Легендарный дуб, росший в московском Алексеевском монастыре, некоторыми высокоумными москвичами считался памятником проклятию игуменьи. В 1837 г. обитель была переведена из Чертолья, где намечалось возведение храма Христа Спасителя, в Красное село, тогда еще слабо обжитое и удаленное от центра. Игуменья возроптала. Она велела кузнецу приковать себя цепями к дубу и оповестила всех: «Не покину обитель по своей воле!» Церковные власти нагнали к дубу мужиков с лопатами, дерево вырыли и отвезли в Красное село под аккомпанемент истошных криков игуменьи.

Старый Алексеевский монастырь. Литография по рисунку первой половины XIX в. Пресловутого дуба на литографии не видно

На новом месте дуб аккуратно посадили в землю, полили и освободили от цепей, а заодно и от игуменьи. Из монастыря ее, конечно, убрали, но потом выяснилось, что она успела изречь проклятие на место, где находилась прежняя обитель. Первым ощутил его на себе архитектор К.А. Тон, разрабатывавший проект храма Христа Спасителя (если уж кого и прокляли, так это автора предыдущего проекта – А.А. Витберга). Проклятие – прерогатива архитекторов, а не игумений. Тон растерялся, и возведение храма застопорилось. В итоге работы начались только в 1839 г. и продолжались 44 года. Тон не дожил до их окончания, а храм… получился таким, каким получился. Простоял он недолго. Ему на смену пришли неудавшийся Дворец Советов, бассейн «Москва» и второй храм, чьи стены вновь сотрясают проклятия женщин, изнывающих в цепях авторитаризма.
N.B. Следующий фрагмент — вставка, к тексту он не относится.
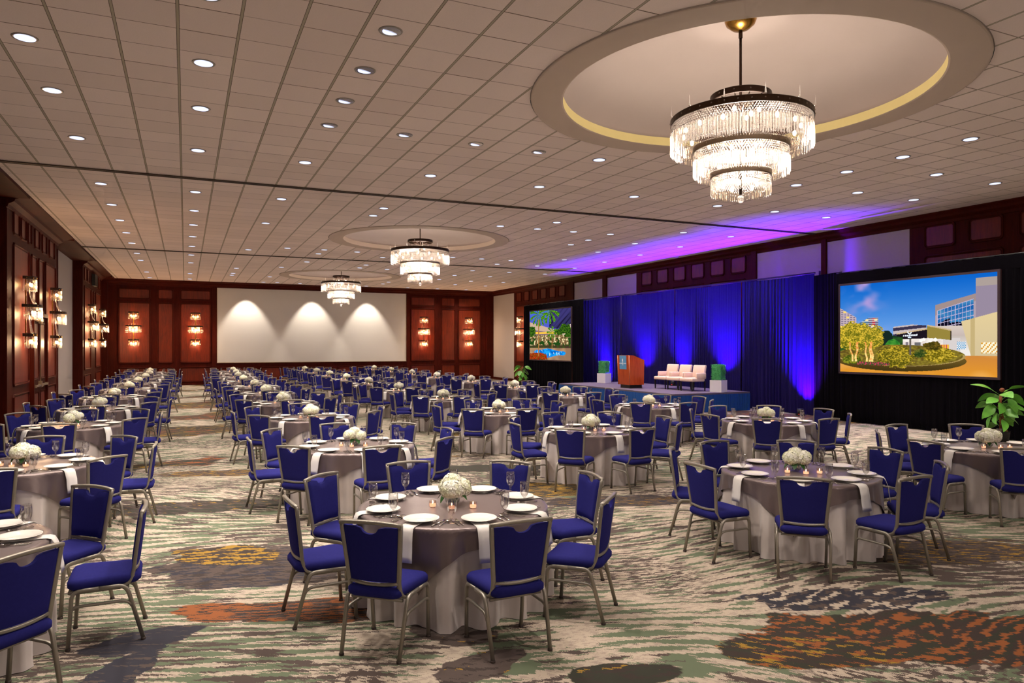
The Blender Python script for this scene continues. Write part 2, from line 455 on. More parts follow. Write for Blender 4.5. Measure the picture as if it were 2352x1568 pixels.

Героиня легенды игуменья Клавдия возглавила Алексеевскую обитель в 1830 г. 17 октября 1837 г. она участвовала в торжественном крестном ходе из Чертолья в Красное село, в течение десяти лет обустраивала новый монастырь, а в феврале 1846 г. пошла на повышение, став во главе Новодевичьего монастыря. За свои заслуги она была награждена наперсным крестом и мирно почила в 1854 г., дожив до 90 лет. К этому добавить нечего.